With that understanding, here are several suggestions that might or might not apply because I don’t know enough about your situation to be more specific:
• Reflect about your job. The feeling that your performance “isn’t all that good” should prompt you to look in the mirror and assess what you are doing well by creating a list of skills at which you do have and assignments that you do well. That look also should detail what isn’t of high quality and that doesn’t get done on time. Compile your performance evaluations and other notes from your boss or customers. These should add up to answering how well you are performing and most importantly help you think about where you on your career path. Is your job just a job that helps keep food on the table and a roof overhead? Or is it one that is something that you love to do and/or that might lead to a career in which you do well and do good loving what you do? Reviewing and assessing where we are and want to be is not just something we do at our first job or two, rather it is an on-going self- assessment. Looking into the mirror and reflecting on your current job will help you decide if you have a future with your place of employment, need more training, and/or should look elsewhere for work. Of course you should meet with your boss to learn what is his/her evaluation of your work. Ask, “How am I doing? What might I need to work on?”
• Reflect about physical and emotional health. Snow White’s wicked stepmother was self-absorbed and insecure in asking, “Mirror, mirror on the wall, who is the fairest of them all?” It is hard to not ask questions about one’s appearance when we are bombarded with commercials that profile beautiful people with lovely completion and shiny hair. Then there are the ads that make us wonder about body odor and halitosis. Also we are told that this or that pill can lift us out of depression. All of these things are linked to what we think other people think of us personally and that matters. So it’s normal to reflect on our physical and emotional health and unwise not to care. Yet such reflection can become narcissistic and life can become like those reality shows on Bravo if we don’t have a life of our own—one with balance, one that is cares about others, and one that is fun.
• Reflect on the motivation of others. Don’t be obsessed by but do think enough about the “various comments” to interpret what prompts them. Are they intended to help you to better see how you are seen in the hope that you will be more liked or are they intended to put you down so that they might boost the ego of the ones who make them? Some people see and openly or subtly tell others, “I’m OK; you’re not OK.” Thank kind of attitude and talk should be understood for what it is. You don’t need to be Sherlock Holmes to unearth clues to the motivation for the “various comments” that have caused you to wonder about the reason why they are made.

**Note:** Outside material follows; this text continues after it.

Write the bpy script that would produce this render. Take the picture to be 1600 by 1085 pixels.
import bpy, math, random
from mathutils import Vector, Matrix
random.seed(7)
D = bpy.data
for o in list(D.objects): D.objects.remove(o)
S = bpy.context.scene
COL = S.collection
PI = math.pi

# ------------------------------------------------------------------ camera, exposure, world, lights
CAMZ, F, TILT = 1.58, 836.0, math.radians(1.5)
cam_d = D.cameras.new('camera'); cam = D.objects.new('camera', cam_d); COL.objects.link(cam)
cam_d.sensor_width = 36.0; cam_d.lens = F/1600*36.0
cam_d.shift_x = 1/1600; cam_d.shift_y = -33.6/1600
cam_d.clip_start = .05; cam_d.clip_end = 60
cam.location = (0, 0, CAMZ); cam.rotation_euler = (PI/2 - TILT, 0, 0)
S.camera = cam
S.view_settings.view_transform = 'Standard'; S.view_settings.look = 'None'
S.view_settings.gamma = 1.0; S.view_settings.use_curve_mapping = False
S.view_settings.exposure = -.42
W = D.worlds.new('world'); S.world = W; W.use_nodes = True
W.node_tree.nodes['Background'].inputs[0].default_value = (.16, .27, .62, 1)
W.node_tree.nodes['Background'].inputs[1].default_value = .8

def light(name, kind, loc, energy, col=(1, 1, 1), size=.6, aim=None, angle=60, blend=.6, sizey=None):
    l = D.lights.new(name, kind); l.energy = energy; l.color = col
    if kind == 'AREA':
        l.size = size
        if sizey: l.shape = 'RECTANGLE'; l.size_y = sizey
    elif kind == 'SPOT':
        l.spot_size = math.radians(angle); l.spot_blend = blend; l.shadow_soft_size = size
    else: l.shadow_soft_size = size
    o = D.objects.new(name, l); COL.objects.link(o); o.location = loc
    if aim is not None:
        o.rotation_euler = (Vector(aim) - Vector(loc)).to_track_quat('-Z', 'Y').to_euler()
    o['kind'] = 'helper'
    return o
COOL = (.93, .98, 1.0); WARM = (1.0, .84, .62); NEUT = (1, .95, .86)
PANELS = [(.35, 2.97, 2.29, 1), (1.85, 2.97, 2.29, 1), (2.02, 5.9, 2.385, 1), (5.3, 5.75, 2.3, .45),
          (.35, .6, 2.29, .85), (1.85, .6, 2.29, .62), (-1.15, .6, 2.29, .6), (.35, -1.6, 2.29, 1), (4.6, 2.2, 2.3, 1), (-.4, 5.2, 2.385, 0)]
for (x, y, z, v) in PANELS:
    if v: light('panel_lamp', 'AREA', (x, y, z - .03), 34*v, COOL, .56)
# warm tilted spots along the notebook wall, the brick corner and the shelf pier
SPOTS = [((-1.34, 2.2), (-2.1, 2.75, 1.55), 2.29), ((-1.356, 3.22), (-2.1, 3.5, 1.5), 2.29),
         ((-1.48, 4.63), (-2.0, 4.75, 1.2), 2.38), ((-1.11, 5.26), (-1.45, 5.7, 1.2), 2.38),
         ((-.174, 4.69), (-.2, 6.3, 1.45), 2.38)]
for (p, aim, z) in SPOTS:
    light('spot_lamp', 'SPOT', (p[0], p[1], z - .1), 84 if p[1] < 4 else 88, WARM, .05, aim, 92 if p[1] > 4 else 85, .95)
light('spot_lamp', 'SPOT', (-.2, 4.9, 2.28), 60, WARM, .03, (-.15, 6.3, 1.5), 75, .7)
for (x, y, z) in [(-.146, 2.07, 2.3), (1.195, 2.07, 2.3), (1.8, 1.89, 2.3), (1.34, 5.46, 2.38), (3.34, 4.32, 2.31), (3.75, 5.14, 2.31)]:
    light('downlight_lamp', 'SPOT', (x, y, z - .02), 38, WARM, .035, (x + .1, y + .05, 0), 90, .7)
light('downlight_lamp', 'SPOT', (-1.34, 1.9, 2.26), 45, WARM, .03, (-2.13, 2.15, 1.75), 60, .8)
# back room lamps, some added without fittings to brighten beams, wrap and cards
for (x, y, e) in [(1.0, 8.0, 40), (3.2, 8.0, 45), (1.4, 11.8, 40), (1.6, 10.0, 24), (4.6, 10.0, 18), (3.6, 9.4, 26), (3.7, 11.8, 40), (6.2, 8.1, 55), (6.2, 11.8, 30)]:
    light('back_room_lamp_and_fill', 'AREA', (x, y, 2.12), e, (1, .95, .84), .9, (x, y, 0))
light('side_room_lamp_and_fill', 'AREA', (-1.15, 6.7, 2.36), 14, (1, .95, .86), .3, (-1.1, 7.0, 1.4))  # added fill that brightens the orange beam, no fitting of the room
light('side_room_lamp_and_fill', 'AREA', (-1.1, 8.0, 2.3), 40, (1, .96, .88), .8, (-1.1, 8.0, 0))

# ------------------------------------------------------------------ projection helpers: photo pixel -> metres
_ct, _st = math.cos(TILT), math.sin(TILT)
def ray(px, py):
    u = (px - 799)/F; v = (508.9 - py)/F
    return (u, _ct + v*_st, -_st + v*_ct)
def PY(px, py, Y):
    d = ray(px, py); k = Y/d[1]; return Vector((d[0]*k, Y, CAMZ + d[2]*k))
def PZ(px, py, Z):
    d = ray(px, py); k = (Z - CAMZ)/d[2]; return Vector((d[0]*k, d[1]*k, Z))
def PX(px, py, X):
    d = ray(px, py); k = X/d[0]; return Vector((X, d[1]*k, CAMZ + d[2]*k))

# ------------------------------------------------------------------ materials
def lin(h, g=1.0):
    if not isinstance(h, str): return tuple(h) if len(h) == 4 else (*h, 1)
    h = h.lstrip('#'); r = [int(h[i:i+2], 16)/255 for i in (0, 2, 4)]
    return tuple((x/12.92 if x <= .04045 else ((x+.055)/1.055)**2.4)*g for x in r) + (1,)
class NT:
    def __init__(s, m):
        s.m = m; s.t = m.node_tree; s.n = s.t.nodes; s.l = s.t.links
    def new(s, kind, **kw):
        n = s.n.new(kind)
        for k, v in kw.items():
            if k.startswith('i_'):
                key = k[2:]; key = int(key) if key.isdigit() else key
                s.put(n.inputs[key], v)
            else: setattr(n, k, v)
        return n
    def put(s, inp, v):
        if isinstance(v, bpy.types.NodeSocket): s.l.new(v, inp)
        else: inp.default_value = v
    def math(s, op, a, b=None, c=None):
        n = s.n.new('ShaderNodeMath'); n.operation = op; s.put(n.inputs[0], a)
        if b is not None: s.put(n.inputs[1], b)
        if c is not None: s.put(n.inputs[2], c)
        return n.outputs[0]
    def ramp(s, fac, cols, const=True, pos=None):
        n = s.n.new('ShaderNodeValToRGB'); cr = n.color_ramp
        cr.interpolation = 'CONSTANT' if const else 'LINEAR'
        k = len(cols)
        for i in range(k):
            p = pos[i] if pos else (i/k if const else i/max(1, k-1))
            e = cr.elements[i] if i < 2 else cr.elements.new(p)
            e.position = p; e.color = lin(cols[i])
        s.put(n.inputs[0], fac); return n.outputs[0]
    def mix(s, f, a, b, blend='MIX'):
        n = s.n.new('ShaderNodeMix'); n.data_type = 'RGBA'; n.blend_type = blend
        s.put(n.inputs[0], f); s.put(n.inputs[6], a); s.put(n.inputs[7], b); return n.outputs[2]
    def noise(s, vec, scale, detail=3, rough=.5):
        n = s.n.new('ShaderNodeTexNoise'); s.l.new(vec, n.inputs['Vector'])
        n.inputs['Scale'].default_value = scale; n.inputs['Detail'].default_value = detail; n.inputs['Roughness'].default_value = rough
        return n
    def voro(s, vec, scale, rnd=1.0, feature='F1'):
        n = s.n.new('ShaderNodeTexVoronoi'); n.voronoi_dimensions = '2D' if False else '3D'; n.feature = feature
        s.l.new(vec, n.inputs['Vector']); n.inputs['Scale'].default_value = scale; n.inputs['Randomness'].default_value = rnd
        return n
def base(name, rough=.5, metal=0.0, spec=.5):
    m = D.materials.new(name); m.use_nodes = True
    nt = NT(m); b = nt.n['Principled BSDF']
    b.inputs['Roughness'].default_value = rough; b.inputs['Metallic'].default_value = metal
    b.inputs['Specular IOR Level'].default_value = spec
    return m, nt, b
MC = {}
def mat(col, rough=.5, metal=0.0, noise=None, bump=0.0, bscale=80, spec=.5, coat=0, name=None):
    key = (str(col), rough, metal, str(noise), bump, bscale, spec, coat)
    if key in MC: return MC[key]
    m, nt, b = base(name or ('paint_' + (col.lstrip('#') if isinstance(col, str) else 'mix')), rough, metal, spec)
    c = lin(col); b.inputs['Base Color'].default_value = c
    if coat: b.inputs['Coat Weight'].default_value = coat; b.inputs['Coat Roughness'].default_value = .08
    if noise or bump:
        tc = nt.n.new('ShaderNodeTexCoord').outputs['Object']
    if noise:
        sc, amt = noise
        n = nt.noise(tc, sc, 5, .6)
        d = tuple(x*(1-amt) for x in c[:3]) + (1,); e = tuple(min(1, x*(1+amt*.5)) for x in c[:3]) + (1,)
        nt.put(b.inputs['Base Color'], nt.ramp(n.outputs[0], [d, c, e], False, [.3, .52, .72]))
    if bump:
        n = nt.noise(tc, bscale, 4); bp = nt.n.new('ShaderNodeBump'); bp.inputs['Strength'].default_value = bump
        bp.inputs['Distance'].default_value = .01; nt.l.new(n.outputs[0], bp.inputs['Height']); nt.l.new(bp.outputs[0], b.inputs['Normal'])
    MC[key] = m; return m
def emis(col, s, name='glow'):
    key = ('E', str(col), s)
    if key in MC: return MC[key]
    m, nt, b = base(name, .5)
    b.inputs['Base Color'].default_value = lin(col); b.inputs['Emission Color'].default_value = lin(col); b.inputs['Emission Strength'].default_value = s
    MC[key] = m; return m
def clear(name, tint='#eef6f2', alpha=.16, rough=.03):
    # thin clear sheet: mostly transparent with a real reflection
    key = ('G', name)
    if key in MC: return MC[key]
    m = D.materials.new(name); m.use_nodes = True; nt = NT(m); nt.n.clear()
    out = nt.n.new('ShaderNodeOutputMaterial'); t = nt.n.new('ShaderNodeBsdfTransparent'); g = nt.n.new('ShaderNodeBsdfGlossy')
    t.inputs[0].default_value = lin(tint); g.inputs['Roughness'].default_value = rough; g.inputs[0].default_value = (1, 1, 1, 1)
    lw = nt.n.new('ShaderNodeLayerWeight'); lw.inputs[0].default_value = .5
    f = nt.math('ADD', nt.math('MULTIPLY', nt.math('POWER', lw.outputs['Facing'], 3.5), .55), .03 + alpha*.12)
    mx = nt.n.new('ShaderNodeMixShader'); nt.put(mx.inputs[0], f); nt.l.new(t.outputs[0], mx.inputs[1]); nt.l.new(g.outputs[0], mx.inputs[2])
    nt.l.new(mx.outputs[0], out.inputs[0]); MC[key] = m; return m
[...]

You wrote Ask the Workplace Doctors and now have some homework to do: Reflect, Reflect, and Reflect. Finally, here is one more thing to think about—how my signature sentence applies to you and your workplace: Working together with hands, head, and heart takes and makes big WEGOS. Do you and your co-workers do all you can to make each other’s work look well? Do you cheer each other on and strive to make each other’s job easier and more effective? Do you all see the big picture of satisfying your internal and external customers?